BEGIN Raw data

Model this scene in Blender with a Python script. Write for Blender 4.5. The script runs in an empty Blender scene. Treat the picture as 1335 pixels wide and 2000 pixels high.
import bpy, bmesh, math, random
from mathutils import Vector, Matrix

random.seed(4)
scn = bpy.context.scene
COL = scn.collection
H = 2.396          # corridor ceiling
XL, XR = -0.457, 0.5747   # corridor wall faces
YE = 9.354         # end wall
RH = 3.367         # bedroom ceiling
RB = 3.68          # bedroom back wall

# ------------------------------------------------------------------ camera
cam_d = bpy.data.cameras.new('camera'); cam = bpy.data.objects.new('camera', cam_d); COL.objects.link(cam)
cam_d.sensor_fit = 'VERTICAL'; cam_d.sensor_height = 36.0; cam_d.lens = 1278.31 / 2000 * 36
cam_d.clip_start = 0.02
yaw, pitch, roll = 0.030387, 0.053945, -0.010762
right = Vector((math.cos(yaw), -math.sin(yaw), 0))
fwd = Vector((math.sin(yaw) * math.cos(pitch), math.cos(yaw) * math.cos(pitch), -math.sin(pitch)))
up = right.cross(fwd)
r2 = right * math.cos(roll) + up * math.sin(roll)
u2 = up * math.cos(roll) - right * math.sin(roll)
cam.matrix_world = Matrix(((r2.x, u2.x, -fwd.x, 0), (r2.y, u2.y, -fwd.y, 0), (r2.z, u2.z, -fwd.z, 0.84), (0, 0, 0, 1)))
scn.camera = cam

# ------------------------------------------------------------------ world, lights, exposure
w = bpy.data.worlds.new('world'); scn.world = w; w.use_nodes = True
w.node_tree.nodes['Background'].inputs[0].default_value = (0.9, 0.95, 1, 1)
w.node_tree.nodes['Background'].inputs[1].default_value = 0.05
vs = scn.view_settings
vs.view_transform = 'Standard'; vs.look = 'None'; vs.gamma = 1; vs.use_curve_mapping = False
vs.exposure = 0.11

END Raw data

■ Prompt
Return what is listed above, exactly and completely.

■ Reply
Model this scene in Blender with a Python script. Write for Blender 4.5. The script runs in an empty Blender scene. Treat the picture as 1335 pixels wide and 2000 pixels high.
import bpy, bmesh, math, random
from mathutils import Vector, Matrix

random.seed(4)
scn = bpy.context.scene
COL = scn.collection
H = 2.396          # corridor ceiling
XL, XR = -0.457, 0.5747   # corridor wall faces
YE = 9.354         # end wall
RH = 3.367         # bedroom ceiling
RB = 3.68          # bedroom back wall

# ------------------------------------------------------------------ camera
cam_d = bpy.data.cameras.new('camera'); cam = bpy.data.objects.new('camera', cam_d); COL.objects.link(cam)
cam_d.sensor_fit = 'VERTICAL'; cam_d.sensor_height = 36.0; cam_d.lens = 1278.31 / 2000 * 36
cam_d.clip_start = 0.02
yaw, pitch, roll = 0.030387, 0.053945, -0.010762
right = Vector((math.cos(yaw), -math.sin(yaw), 0))
fwd = Vector((math.sin(yaw) * math.cos(pitch), math.cos(yaw) * math.cos(pitch), -math.sin(pitch)))
up = right.cross(fwd)
r2 = right * math.cos(roll) + up * math.sin(roll)
u2 = up * math.cos(roll) - right * math.sin(roll)
cam.matrix_world = Matrix(((r2.x, u2.x, -fwd.x, 0), (r2.y, u2.y, -fwd.y, 0), (r2.z, u2.z, -fwd.z, 0.84), (0, 0, 0, 1)))
scn.camera = cam

# ------------------------------------------------------------------ world, lights, exposure
w = bpy.data.worlds.new('world'); scn.world = w; w.use_nodes = True
w.node_tree.nodes['Background'].inputs[0].default_value = (0.9, 0.95, 1, 1)
w.node_tree.nodes['Background'].inputs[1].default_value = 0.05
vs = scn.view_settings
vs.view_transform = 'Standard'; vs.look = 'None'; vs.gamma = 1; vs.use_curve_mapping = False
vs.exposure = 0.11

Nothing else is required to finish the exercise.